Also poster: We were always going to lease to buy which can only be done new. Secondhand cars are very expensive where we live (not uk) and we didn’t have €20k cash to buy a 5 year old secondhand car.
Are you for real?! You've just given me a massive
lecture about why I should have gone EV blah blah blah.
When I said about the cost and not wanting to do finance not having £20k cash to spend on a car you CONTINUED to lecture.
You THEN reveal you live in the EU, where you get massive discounts on EV here due to governments pushing EV, say you happily get finance but didn't have £20k cash to spend on a car!!!!!!!
Yes hello!!!!???!!!! What's wrong with you?
Massive eyeroll. Maybe try listening to other posters rather than polishing your halo in your own self righteousness.
In terms of the cost per month to run a car - if you have to factor in installing your charge point and cost of finance itself, it didn't work out as favourably as you might think because my insurance was so low in the first place and I do really low mileage.

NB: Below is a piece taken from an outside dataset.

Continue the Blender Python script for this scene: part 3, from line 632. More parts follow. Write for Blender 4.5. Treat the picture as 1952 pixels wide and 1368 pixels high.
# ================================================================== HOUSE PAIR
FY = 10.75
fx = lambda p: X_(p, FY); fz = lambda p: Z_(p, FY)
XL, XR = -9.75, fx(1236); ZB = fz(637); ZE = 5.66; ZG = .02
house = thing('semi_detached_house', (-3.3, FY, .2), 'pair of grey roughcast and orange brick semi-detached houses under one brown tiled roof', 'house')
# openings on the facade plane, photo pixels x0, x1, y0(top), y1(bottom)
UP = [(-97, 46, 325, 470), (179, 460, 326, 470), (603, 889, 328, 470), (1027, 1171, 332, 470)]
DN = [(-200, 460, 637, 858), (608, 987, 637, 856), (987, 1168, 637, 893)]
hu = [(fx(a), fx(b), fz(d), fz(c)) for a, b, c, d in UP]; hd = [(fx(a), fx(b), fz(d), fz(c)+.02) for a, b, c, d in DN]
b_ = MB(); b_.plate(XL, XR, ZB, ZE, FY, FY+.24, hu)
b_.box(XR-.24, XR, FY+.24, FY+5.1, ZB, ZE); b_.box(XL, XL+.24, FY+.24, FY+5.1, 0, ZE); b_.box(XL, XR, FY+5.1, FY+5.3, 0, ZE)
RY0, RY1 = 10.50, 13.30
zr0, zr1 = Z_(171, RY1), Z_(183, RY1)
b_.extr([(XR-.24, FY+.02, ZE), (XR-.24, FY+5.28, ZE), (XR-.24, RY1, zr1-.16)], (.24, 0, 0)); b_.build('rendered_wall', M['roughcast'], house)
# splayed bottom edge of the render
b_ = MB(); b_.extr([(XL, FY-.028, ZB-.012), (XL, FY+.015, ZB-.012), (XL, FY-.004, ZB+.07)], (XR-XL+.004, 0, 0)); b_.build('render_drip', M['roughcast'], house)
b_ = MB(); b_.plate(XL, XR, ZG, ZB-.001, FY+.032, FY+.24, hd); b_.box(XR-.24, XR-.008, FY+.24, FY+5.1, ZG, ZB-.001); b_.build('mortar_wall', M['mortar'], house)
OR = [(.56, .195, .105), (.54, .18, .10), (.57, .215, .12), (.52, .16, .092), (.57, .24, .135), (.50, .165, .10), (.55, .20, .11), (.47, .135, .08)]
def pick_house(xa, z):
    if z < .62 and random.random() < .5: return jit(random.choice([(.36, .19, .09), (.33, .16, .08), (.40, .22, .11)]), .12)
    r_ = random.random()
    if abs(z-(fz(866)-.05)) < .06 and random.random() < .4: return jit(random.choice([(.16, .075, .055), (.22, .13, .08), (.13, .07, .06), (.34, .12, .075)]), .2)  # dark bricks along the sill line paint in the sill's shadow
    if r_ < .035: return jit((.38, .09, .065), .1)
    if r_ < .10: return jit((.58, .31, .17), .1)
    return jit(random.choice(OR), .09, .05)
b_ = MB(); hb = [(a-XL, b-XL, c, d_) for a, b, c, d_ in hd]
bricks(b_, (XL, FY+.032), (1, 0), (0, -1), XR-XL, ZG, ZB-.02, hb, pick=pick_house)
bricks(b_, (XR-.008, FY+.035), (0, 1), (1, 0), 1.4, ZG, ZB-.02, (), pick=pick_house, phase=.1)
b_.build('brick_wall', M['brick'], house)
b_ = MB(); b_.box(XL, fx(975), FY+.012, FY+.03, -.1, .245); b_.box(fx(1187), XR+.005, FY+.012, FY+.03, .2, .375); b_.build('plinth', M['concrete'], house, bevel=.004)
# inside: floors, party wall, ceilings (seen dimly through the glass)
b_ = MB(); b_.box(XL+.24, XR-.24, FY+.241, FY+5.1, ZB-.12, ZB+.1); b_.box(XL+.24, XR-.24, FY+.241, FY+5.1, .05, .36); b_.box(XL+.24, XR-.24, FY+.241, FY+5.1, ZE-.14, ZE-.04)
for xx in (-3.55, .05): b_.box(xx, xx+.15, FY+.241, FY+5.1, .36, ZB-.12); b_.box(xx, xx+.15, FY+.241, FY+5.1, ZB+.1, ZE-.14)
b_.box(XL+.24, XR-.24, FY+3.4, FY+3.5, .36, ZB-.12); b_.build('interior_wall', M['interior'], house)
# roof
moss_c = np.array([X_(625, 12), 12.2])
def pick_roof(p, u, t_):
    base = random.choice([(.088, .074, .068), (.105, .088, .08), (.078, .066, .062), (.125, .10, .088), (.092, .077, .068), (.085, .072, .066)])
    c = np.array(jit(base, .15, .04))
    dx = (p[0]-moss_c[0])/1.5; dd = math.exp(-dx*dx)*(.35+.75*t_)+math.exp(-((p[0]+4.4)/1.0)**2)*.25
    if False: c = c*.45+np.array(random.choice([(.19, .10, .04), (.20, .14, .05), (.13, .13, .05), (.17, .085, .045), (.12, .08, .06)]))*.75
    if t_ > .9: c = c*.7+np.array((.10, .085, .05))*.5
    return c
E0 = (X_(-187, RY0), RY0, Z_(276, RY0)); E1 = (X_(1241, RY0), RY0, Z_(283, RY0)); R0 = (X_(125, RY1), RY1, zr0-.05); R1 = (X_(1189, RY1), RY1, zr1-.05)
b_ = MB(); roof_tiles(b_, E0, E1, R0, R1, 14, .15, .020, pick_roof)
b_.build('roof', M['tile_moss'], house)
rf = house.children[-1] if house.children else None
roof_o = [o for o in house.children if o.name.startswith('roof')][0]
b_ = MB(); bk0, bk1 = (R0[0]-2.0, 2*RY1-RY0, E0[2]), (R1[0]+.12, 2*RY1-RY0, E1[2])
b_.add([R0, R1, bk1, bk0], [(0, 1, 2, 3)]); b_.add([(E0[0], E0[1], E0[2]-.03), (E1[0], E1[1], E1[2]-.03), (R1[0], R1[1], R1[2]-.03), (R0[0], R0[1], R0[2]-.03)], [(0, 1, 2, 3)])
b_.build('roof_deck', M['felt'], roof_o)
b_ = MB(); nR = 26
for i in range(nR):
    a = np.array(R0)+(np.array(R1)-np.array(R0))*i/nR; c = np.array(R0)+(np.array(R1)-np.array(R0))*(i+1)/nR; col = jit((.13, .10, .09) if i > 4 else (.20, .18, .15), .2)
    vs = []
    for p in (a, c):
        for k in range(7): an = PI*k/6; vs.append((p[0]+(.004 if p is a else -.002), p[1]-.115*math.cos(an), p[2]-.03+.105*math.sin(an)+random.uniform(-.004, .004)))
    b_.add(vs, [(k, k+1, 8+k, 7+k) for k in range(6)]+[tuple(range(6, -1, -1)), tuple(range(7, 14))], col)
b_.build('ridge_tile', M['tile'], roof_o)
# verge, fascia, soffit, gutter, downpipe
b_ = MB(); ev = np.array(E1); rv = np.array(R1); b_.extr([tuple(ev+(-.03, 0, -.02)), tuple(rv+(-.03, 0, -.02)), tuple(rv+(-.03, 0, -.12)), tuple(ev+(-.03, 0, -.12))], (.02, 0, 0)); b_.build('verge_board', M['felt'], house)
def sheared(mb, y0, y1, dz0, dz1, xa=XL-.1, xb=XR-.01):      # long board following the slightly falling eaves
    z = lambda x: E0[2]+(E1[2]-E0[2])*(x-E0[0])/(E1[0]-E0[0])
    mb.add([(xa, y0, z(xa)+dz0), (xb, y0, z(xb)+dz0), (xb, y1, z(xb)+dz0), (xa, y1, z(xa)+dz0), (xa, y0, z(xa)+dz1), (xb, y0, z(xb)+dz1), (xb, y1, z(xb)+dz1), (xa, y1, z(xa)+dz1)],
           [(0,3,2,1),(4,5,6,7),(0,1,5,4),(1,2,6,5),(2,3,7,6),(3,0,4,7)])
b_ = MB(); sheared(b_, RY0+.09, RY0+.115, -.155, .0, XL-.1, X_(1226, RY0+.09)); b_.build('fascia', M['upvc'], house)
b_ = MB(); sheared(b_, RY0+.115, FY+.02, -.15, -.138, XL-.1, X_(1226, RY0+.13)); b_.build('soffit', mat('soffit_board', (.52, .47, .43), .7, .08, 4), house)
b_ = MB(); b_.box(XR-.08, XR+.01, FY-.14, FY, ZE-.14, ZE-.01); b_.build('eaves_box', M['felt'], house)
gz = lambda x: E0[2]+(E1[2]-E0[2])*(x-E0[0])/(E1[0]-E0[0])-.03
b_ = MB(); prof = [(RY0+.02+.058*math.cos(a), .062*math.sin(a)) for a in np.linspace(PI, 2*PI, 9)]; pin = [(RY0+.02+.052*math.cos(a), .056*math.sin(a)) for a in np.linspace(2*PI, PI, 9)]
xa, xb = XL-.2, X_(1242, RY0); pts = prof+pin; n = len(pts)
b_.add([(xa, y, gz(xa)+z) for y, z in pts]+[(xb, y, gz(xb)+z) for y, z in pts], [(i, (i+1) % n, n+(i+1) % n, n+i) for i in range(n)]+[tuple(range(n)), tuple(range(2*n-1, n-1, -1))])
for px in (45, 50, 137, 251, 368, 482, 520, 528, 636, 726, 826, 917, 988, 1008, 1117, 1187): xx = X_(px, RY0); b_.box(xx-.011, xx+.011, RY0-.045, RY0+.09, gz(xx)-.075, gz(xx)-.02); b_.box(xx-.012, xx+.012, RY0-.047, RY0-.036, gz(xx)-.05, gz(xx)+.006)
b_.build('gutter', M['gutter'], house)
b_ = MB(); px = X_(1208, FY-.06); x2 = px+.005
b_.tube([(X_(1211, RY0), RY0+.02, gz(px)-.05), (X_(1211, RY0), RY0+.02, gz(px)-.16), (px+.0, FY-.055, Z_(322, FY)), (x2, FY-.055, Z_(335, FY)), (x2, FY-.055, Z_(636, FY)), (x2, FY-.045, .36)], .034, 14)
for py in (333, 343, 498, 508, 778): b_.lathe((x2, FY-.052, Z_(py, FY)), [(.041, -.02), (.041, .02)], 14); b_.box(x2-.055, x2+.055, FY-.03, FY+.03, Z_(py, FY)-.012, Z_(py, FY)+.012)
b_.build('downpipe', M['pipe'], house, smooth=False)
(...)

Yes, current EVs are marginally heavier than their diesel/petrol versions but this is temporary. Batteries and their vehicles are getting lighter all the time. As the push for longer range and better efficiency becomes more pressured, cars get lighter and the battery technology develops. It's only a matter of time before there's a full charge in 15 minute possibility for a car that's lighter than it ever was.
One of the things that massively annoys me about this, is we aren't having a discussion about cars getting bigger and how wasteful it is regardless of whether it's EV and petrol. It's a conversation we should be having. Very few people need a large car - even families. People are using energy moving all that weight around on a daily basis which they don't need to.
As for the battery technology - yep very aware of how this is changing so quickly. We will buy a car new and then run it into the ground so we want to go electric when we feel the technology has got to a certain point we feel happy with. In the UK people tend to buy a car for three years then change to the next car in their budget so are constantly changing their threshold for tech. We want a battery that we won't need to worry about for the lifetime of the car.
We have solar and held off getting a battery for that too because batteries are quite where we'd be happy with the tech. I think it will be about five years before we are about there but we will get there.
In the meantime, small car and reducing journeys as much as possible here.